El valor de los conceptos

Nuestro conocimiento se alimenta de conceptos. Sin duda un mono percibe un árbol. Pero no tiene el concepto de que el árbol sirve para ser transformado en madera. El concepto de “árbol maderable” es solo humano. De ahí, el ser humano escala hacia arriba y tiene el concepto de utilidad del árbol. Y hace generalizaciones y entonces habla de utilidad de los recursos naturales, y posiblemente haga saltitos hacia la ética cuando habla de la responsabilidad por los recursos naturales.

Cuando nos estamos entrenando en un puesto, vamos captando conceptos genéricos -que se aplican a cualquier actividad-y conceptos específicos –que se aplican solo en esta actividadespecífica-. En cada actividad existe un lenguaje y un pensamiento genéricos. Y unos específicos.

Cuando participamos en un programa de educación formal recogemos conceptos. Algunos tienen relación con los intereses del estudiante. Otros no. A eso se llama relevancia. Aprender, en la empresa o en el programa educativo, es adquirir conceptos y ordenarlos de manera que se los pueda combinar de maneras inéditas. Esa combinación de conceptos de formas novedosas, es lo que llamamos creatividad. Con el concepto de patín y el concepto de silla, surgió en su momento la silla de oficina.

Podemos afirmar que no hay conceptos estériles, inútiles. Nuestra mente elabora, como telar maravilloso, haciendo uso de todos esos hilos, el tejido de nuestro conocimiento. Y nuestro conocimiento se parece más a un brocado –tela de seda entretejida con oro y plata- que a un tejido plano de trama y urdimbre.

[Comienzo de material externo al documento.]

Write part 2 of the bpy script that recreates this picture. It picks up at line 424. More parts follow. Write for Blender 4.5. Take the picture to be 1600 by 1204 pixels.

La confusión con la que nos enfrentamos a aquello que ignoramos, se va ordenando según vamos adquiriendo los conceptos básicos del asunto. Al principio, siempre es el caos. De ahí que celosamente deberíamos llevar el inventario de los conceptos que adquirimos cada día.

Usando una analogía conocida, preguntarnos con desdén para qué sirve un concepto, equivaldría a preguntarnos para qué sirve un recién nacido, o una semilla de roble.